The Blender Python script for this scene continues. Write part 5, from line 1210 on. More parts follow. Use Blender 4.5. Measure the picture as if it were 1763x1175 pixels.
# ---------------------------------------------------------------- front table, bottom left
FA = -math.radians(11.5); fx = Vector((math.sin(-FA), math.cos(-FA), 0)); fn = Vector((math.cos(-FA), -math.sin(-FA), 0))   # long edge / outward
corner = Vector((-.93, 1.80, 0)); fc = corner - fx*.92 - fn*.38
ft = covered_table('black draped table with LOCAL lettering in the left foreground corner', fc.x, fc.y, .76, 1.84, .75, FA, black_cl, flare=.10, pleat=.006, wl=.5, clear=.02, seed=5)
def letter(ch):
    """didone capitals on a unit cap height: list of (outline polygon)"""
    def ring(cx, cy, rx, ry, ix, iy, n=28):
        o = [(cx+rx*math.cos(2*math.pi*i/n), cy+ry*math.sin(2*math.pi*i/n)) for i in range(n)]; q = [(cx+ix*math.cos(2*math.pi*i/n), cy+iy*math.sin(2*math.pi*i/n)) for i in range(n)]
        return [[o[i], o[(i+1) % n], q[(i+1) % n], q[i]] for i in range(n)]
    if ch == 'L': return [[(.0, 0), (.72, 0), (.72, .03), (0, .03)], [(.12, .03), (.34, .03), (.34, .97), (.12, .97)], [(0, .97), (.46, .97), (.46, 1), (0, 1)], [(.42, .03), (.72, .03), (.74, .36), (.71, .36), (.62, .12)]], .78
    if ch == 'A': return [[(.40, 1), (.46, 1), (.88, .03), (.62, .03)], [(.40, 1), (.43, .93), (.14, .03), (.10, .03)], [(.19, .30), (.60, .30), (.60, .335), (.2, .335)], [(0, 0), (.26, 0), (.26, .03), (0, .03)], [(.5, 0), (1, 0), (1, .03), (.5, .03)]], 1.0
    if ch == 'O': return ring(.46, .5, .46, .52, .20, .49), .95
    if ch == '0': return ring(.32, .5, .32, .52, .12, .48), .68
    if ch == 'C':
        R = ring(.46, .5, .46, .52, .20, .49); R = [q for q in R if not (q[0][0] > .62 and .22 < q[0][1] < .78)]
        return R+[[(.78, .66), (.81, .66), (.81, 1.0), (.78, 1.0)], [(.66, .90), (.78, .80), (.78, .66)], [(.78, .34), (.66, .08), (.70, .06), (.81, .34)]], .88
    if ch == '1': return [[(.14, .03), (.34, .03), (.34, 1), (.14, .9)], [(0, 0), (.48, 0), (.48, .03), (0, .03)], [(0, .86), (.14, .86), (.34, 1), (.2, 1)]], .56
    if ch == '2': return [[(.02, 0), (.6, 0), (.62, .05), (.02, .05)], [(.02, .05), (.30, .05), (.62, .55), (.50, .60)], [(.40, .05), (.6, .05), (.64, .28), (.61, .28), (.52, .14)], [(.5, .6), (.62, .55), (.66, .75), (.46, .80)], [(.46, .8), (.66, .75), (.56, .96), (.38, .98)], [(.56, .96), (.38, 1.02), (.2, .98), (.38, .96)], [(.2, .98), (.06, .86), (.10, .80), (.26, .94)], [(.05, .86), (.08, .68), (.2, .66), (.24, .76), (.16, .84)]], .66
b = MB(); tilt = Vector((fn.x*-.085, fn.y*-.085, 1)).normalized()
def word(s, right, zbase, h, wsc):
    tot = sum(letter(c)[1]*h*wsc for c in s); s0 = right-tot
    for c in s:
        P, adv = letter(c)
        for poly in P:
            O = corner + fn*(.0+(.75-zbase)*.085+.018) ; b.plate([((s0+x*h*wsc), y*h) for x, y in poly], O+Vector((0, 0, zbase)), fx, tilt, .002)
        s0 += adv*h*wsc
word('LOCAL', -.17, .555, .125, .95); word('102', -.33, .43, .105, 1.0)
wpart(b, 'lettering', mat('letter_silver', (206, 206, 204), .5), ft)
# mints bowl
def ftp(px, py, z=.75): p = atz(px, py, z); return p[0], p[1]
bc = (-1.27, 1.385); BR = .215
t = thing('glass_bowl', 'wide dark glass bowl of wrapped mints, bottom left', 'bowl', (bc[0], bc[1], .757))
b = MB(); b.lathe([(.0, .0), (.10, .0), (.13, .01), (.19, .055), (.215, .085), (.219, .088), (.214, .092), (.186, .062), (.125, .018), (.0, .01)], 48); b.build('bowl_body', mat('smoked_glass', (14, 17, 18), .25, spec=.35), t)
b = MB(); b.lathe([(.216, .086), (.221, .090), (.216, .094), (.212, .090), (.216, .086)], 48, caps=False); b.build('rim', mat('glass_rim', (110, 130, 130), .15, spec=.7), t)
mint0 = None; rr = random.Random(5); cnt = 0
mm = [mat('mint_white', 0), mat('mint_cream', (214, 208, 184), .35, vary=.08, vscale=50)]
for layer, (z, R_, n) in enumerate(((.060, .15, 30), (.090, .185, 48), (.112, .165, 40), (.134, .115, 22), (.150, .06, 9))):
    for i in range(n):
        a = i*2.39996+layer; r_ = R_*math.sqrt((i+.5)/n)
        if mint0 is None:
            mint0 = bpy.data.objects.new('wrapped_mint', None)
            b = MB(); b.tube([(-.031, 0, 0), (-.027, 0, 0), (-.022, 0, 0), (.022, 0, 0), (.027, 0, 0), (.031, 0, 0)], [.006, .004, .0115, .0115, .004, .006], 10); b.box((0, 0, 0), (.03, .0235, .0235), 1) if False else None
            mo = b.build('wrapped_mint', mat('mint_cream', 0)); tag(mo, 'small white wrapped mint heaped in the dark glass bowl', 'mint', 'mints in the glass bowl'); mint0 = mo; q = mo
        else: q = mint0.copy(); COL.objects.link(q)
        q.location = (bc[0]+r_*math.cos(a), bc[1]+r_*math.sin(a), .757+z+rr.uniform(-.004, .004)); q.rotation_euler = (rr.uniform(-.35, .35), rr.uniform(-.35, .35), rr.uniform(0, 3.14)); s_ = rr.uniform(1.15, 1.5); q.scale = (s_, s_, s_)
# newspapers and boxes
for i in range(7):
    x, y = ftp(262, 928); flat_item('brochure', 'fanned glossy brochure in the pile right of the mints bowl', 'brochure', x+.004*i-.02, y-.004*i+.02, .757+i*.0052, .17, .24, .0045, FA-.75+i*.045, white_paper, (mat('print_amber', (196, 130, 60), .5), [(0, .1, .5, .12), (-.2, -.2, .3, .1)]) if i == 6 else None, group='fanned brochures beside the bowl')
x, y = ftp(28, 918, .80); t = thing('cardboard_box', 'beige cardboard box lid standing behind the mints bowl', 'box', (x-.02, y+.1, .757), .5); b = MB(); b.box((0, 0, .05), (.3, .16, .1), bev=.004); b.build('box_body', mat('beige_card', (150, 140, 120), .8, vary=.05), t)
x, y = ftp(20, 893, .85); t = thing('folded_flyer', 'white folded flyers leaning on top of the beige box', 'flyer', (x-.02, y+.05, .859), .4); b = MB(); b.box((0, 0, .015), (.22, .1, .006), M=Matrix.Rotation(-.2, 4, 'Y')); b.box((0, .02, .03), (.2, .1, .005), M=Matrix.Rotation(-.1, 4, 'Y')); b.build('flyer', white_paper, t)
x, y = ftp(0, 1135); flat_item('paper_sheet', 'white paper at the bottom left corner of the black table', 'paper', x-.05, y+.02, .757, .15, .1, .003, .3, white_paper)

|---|

**What you are asked to do:**
Extract all of the data above and output it character for character.

**Complete answer:**
The Blender Python script for this scene continues. Write part 5, from line 1210 on. More parts follow. Use Blender 4.5. Measure the picture as if it were 1763x1175 pixels.
# ---------------------------------------------------------------- front table, bottom left
FA = -math.radians(11.5); fx = Vector((math.sin(-FA), math.cos(-FA), 0)); fn = Vector((math.cos(-FA), -math.sin(-FA), 0))   # long edge / outward
corner = Vector((-.93, 1.80, 0)); fc = corner - fx*.92 - fn*.38
ft = covered_table('black draped table with LOCAL lettering in the left foreground corner', fc.x, fc.y, .76, 1.84, .75, FA, black_cl, flare=.10, pleat=.006, wl=.5, clear=.02, seed=5)
def letter(ch):
    """didone capitals on a unit cap height: list of (outline polygon)"""
    def ring(cx, cy, rx, ry, ix, iy, n=28):
        o = [(cx+rx*math.cos(2*math.pi*i/n), cy+ry*math.sin(2*math.pi*i/n)) for i in range(n)]; q = [(cx+ix*math.cos(2*math.pi*i/n), cy+iy*math.sin(2*math.pi*i/n)) for i in range(n)]
        return [[o[i], o[(i+1) % n], q[(i+1) % n], q[i]] for i in range(n)]
    if ch == 'L': return [[(.0, 0), (.72, 0), (.72, .03), (0, .03)], [(.12, .03), (.34, .03), (.34, .97), (.12, .97)], [(0, .97), (.46, .97), (.46, 1), (0, 1)], [(.42, .03), (.72, .03), (.74, .36), (.71, .36), (.62, .12)]], .78
    if ch == 'A': return [[(.40, 1), (.46, 1), (.88, .03), (.62, .03)], [(.40, 1), (.43, .93), (.14, .03), (.10, .03)], [(.19, .30), (.60, .30), (.60, .335), (.2, .335)], [(0, 0), (.26, 0), (.26, .03), (0, .03)], [(.5, 0), (1, 0), (1, .03), (.5, .03)]], 1.0
    if ch == 'O': return ring(.46, .5, .46, .52, .20, .49), .95
    if ch == '0': return ring(.32, .5, .32, .52, .12, .48), .68
    if ch == 'C':
        R = ring(.46, .5, .46, .52, .20, .49); R = [q for q in R if not (q[0][0] > .62 and .22 < q[0][1] < .78)]
        return R+[[(.78, .66), (.81, .66), (.81, 1.0), (.78, 1.0)], [(.66, .90), (.78, .80), (.78, .66)], [(.78, .34), (.66, .08), (.70, .06), (.81, .34)]], .88
    if ch == '1': return [[(.14, .03), (.34, .03), (.34, 1), (.14, .9)], [(0, 0), (.48, 0), (.48, .03), (0, .03)], [(0, .86), (.14, .86), (.34, 1), (.2, 1)]], .56
    if ch == '2': return [[(.02, 0), (.6, 0), (.62, .05), (.02, .05)], [(.02, .05), (.30, .05), (.62, .55), (.50, .60)], [(.40, .05), (.6, .05), (.64, .28), (.61, .28), (.52, .14)], [(.5, .6), (.62, .55), (.66, .75), (.46, .80)], [(.46, .8), (.66, .75), (.56, .96), (.38, .98)], [(.56, .96), (.38, 1.02), (.2, .98), (.38, .96)], [(.2, .98), (.06, .86), (.10, .80), (.26, .94)], [(.05, .86), (.08, .68), (.2, .66), (.24, .76), (.16, .84)]], .66
b = MB(); tilt = Vector((fn.x*-.085, fn.y*-.085, 1)).normalized()
def word(s, right, zbase, h, wsc):
    tot = sum(letter(c)[1]*h*wsc for c in s); s0 = right-tot
    for c in s:
        P, adv = letter(c)
        for poly in P:
            O = corner + fn*(.0+(.75-zbase)*.085+.018) ; b.plate([((s0+x*h*wsc), y*h) for x, y in poly], O+Vector((0, 0, zbase)), fx, tilt, .002)
        s0 += adv*h*wsc
word('LOCAL', -.17, .555, .125, .95); word('102', -.33, .43, .105, 1.0)
wpart(b, 'lettering', mat('letter_silver', (206, 206, 204), .5), ft)
# mints bowl
def ftp(px, py, z=.75): p = atz(px, py, z); return p[0], p[1]
bc = (-1.27, 1.385); BR = .215
t = thing('glass_bowl', 'wide dark glass bowl of wrapped mints, bottom left', 'bowl', (bc[0], bc[1], .757))
b = MB(); b.lathe([(.0, .0), (.10, .0), (.13, .01), (.19, .055), (.215, .085), (.219, .088), (.214, .092), (.186, .062), (.125, .018), (.0, .01)], 48); b.build('bowl_body', mat('smoked_glass', (14, 17, 18), .25, spec=.35), t)
b = MB(); b.lathe([(.216, .086), (.221, .090), (.216, .094), (.212, .090), (.216, .086)], 48, caps=False); b.build('rim', mat('glass_rim', (110, 130, 130), .15, spec=.7), t)
mint0 = None; rr = random.Random(5); cnt = 0
mm = [mat('mint_white', 0), mat('mint_cream', (214, 208, 184), .35, vary=.08, vscale=50)]
for layer, (z, R_, n) in enumerate(((.060, .15, 30), (.090, .185, 48), (.112, .165, 40), (.134, .115, 22), (.150, .06, 9))):
    for i in range(n):
        a = i*2.39996+layer; r_ = R_*math.sqrt((i+.5)/n)
        if mint0 is None:
            mint0 = bpy.data.objects.new('wrapped_mint', None)
            b = MB(); b.tube([(-.031, 0, 0), (-.027, 0, 0), (-.022, 0, 0), (.022, 0, 0), (.027, 0, 0), (.031, 0, 0)], [.006, .004, .0115, .0115, .004, .006], 10); b.box((0, 0, 0), (.03, .0235, .0235), 1) if False else None
            mo = b.build('wrapped_mint', mat('mint_cream', 0)); tag(mo, 'small white wrapped mint heaped in the dark glass bowl', 'mint', 'mints in the glass bowl'); mint0 = mo; q = mo
        else: q = mint0.copy(); COL.objects.link(q)
        q.location = (bc[0]+r_*math.cos(a), bc[1]+r_*math.sin(a), .757+z+rr.uniform(-.004, .004)); q.rotation_euler = (rr.uniform(-.35, .35), rr.uniform(-.35, .35), rr.uniform(0, 3.14)); s_ = rr.uniform(1.15, 1.5); q.scale = (s_, s_, s_)
# newspapers and boxes
for i in range(7):
    x, y = ftp(262, 928); flat_item('brochure', 'fanned glossy brochure in the pile right of the mints bowl', 'brochure', x+.004*i-.02, y-.004*i+.02, .757+i*.0052, .17, .24, .0045, FA-.75+i*.045, white_paper, (mat('print_amber', (196, 130, 60), .5), [(0, .1, .5, .12), (-.2, -.2, .3, .1)]) if i == 6 else None, group='fanned brochures beside the bowl')
x, y = ftp(28, 918, .80); t = thing('cardboard_box', 'beige cardboard box lid standing behind the mints bowl', 'box', (x-.02, y+.1, .757), .5); b = MB(); b.box((0, 0, .05), (.3, .16, .1), bev=.004); b.build('box_body', mat('beige_card', (150, 140, 120), .8, vary=.05), t)
x, y = ftp(20, 893, .85); t = thing('folded_flyer', 'white folded flyers leaning on top of the beige box', 'flyer', (x-.02, y+.05, .859), .4); b = MB(); b.box((0, 0, .015), (.22, .1, .006), M=Matrix.Rotation(-.2, 4, 'Y')); b.box((0, .02, .03), (.2, .1, .005), M=Matrix.Rotation(-.1, 4, 'Y')); b.build('flyer', white_paper, t)
x, y = ftp(0, 1135); flat_item('paper_sheet', 'white paper at the bottom left corner of the black table', 'paper', x-.05, y+.02, .757, .15, .1, .003, .3, white_paper)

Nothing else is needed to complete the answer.